Persoalan dalam rancangan undang-undang keamanan dan ketahanan adalah lembaga negara pemerintah pusat, pemerintah daerah dan masyarakat meskipun kita bertanya-tanya korporasi-korporasi sama dengan masyarakat dan masyarakat keamanan siber adalah lembaga negara pemerintah pusat, pemerintah daerah, inilah sebenarnya yang memiliki wewenang yang akan memiliki otoritas dalam prinsip-prinsip fungsi informasi dan transaksi elektronik dan ketahanan cyber, yang semuanya harus terkoneksi dengan Badan Siber dan Sandi Negara.

“Ini sebenarnya akan menjadi rancangan undang-undang tentang keamanan cyber, bukan mengatur rancangan undang-undang, memang berbeda kalau misalnya kita bandingkan dengan undang-undang keamanan siber Singapura tahun 2018 yang bisa bicara kebutuhan,” ungkapnya.

Selama ini memang melalui peraturan pembatasan akses itu bicaranya harus sampai secara detail, mengatakan tentang jenis-jenis konten yang seperti apa tidak dikatakan berbahaya bila pertama yang kedua adalah bagaimana prosedurnya sikap yang akan diblokir atau ditutup.

“Bagaimana mekanismenya yang lain, jadi siapa yang mengawasi Apakah hanya melalui Komisi 1 DPR atau seperti apa. Karena, pembentukan komite yang mengawasi Badan Intelijen Negara yang lepas dari aktivitas dan tidak memberikan garansi dan jaminan bahwa lembaga ini ada yang mengawasi secara langsung.
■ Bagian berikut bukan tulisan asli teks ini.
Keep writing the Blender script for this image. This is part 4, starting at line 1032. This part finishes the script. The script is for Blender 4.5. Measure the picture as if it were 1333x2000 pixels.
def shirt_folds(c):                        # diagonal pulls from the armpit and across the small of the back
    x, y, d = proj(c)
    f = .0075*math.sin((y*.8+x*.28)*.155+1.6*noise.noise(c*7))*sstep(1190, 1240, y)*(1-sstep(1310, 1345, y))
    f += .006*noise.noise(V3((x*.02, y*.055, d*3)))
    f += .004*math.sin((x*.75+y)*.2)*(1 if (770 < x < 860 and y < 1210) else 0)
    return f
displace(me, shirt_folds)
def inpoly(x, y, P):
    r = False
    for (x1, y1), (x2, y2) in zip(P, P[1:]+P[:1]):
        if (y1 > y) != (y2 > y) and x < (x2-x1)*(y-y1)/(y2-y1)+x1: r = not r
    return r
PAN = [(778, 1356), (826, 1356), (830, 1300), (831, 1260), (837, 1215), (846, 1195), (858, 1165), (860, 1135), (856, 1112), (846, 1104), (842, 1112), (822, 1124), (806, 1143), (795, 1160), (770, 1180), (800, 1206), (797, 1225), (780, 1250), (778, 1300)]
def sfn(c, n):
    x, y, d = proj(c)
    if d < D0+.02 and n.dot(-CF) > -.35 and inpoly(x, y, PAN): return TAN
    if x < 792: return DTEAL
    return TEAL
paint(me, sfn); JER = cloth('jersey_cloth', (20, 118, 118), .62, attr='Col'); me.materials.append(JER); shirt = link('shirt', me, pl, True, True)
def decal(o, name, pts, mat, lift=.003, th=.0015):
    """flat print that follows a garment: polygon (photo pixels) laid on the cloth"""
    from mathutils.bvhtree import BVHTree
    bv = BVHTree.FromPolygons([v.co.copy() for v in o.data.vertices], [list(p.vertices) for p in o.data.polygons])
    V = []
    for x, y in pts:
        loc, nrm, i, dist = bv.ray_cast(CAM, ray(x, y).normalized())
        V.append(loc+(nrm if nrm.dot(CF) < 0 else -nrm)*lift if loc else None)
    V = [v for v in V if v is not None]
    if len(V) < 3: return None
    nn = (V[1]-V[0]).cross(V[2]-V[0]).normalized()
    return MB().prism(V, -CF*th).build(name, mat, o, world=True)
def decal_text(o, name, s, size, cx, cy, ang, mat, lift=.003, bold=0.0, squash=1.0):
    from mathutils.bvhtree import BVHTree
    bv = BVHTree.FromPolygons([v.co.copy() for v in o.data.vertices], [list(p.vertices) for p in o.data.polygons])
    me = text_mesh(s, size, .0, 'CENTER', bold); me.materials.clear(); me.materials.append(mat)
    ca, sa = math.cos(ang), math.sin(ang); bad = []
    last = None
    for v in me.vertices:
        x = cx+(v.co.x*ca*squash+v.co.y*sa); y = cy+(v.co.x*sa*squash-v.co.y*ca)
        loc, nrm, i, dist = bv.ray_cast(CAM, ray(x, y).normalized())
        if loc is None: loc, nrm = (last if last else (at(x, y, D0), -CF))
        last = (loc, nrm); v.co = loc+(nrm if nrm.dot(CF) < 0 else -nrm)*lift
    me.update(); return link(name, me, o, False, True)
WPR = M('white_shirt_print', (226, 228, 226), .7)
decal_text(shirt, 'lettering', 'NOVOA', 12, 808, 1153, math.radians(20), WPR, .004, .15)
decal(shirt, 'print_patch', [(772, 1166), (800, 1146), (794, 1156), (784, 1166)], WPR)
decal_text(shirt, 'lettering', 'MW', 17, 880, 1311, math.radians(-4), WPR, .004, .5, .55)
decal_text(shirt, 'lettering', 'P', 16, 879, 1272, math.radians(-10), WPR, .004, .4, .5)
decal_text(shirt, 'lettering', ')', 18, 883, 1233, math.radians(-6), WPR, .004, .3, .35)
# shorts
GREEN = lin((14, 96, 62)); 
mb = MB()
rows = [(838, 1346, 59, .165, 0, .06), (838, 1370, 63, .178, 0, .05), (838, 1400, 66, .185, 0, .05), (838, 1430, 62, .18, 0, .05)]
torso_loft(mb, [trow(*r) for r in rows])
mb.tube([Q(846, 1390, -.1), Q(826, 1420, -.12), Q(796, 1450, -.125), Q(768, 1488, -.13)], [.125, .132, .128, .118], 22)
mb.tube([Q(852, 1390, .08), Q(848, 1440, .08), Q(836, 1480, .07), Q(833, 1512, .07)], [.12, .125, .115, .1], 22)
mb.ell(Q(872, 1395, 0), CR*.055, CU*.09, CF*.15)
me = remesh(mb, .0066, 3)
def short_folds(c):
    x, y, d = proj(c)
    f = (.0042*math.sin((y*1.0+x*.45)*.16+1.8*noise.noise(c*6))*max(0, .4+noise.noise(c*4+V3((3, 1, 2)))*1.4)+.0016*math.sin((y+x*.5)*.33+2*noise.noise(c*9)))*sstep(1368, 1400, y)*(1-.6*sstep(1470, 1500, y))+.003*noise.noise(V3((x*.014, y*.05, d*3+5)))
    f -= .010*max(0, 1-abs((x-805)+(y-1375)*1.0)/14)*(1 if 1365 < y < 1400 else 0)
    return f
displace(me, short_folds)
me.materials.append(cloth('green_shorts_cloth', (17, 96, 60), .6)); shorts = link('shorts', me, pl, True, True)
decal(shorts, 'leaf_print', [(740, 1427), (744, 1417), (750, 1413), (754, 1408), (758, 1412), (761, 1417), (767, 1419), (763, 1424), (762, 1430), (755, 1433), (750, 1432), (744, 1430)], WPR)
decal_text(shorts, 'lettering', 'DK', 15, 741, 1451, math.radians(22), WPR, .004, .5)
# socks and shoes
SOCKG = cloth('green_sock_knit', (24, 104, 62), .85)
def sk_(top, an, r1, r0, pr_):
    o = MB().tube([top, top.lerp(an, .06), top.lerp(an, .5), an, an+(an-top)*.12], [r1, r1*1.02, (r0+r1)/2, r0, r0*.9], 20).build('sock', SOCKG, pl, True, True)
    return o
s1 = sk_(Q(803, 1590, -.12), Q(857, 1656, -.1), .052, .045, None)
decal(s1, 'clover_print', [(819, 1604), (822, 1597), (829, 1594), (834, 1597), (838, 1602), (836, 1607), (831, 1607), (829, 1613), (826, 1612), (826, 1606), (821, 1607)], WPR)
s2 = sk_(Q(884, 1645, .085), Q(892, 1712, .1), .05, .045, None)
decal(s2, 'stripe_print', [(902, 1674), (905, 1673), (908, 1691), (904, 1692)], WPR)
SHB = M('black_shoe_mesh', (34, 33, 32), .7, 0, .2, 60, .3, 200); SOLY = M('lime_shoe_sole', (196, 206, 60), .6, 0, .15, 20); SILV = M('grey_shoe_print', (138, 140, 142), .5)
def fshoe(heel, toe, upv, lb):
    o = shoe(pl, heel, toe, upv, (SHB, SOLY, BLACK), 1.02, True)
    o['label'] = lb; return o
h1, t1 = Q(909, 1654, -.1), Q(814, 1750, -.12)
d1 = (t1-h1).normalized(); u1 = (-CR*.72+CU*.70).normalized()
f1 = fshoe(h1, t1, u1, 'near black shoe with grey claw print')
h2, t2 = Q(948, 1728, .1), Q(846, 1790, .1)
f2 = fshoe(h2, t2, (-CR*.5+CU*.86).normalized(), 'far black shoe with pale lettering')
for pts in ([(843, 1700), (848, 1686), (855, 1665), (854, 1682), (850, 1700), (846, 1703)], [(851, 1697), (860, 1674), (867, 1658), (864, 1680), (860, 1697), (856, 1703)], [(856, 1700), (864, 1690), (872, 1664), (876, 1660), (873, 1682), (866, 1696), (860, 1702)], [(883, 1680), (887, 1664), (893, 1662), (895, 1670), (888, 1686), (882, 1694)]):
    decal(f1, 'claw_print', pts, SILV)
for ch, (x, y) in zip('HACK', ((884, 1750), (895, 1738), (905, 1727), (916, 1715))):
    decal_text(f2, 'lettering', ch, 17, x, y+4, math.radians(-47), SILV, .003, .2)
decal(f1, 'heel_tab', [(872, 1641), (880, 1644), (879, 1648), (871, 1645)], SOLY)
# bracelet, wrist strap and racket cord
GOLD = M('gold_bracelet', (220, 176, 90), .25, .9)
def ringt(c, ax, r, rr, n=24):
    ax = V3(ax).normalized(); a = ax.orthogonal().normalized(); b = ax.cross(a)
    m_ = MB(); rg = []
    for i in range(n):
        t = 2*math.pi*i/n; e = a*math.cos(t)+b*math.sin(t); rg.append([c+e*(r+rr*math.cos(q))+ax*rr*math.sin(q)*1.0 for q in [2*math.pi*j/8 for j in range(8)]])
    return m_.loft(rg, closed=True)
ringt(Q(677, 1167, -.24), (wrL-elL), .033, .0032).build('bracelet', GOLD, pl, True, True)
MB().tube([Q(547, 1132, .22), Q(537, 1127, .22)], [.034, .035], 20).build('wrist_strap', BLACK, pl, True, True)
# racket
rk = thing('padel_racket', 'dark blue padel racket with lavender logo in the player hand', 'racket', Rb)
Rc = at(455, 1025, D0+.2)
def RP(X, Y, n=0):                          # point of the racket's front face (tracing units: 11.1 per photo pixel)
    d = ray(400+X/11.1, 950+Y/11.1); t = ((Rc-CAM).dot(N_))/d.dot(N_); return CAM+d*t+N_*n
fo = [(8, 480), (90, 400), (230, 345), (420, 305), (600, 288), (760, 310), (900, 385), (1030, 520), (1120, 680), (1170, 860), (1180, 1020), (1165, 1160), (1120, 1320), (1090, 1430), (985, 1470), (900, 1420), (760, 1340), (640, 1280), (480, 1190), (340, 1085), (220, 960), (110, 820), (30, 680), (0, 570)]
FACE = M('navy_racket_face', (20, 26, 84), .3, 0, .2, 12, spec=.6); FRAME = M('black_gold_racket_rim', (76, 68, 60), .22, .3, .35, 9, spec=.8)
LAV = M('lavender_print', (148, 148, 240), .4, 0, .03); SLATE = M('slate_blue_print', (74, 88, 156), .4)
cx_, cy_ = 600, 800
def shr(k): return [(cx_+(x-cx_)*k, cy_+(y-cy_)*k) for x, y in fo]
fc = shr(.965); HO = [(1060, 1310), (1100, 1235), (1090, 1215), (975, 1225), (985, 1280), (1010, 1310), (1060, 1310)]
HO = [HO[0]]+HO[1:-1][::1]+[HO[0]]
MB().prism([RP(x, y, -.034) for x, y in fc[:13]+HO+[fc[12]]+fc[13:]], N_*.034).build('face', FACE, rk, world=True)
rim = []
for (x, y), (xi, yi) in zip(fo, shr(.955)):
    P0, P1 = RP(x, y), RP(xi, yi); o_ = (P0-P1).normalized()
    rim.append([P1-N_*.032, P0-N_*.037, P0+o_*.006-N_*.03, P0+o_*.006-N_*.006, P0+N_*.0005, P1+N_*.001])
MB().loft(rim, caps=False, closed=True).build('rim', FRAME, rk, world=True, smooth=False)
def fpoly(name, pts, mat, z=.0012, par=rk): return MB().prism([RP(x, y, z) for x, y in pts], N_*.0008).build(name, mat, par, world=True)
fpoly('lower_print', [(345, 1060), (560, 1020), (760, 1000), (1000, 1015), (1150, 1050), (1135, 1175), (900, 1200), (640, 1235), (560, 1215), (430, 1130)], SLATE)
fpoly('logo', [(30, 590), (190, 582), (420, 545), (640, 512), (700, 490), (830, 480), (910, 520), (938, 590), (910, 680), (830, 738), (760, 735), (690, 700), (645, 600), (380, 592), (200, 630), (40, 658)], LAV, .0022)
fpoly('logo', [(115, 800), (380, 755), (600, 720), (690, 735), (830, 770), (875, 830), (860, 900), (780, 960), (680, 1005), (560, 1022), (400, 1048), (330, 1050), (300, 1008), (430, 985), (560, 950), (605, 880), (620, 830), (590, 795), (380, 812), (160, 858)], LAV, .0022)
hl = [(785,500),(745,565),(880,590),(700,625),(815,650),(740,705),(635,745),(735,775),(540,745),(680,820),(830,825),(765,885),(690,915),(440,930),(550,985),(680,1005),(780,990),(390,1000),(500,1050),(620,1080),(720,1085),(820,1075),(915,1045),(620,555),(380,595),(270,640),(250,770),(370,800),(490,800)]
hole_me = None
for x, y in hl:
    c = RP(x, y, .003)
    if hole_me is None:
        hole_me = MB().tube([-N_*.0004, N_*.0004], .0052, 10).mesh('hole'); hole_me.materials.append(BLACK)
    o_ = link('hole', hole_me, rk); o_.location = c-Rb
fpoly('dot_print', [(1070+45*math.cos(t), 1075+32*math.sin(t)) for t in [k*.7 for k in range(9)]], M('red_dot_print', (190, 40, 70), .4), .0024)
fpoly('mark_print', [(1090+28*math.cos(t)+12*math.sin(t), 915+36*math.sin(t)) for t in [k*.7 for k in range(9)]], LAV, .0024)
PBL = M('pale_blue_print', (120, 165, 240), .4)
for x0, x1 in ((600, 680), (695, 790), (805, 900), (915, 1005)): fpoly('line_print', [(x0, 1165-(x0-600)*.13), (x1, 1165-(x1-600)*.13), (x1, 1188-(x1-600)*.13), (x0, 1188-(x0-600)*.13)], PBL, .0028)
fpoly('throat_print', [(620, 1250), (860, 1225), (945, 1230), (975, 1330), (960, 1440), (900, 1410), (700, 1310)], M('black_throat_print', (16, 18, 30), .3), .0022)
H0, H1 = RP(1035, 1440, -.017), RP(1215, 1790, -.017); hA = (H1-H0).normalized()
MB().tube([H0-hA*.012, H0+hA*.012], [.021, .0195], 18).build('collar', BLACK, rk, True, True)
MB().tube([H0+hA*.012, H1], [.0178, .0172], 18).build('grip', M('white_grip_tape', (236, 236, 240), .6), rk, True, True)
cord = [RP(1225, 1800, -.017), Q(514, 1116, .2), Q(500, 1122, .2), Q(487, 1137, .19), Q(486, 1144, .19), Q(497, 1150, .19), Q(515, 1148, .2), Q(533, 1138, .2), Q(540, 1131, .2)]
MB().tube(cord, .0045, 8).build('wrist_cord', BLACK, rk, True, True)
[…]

Seperti apa perbedaan konsep, beberapa aturan yang lain selain barang bukti, apakah yang dilakukan pertama kali pada polisi, situasi ketika kepolisian dalam penegakan hukum terhadap kejahatan cyber, tidak bisa melaksanakan fungsi sebagaimana diatur dalam kitab undang-undang hukum pidana. Jadi dalam jangka waktu dua bulan melihat kembali DPR agar tidak terburu-buru mengesahkan RUU Kamtansiber agar bisa melindungi individu dan keamanan perangkat.(MRZ).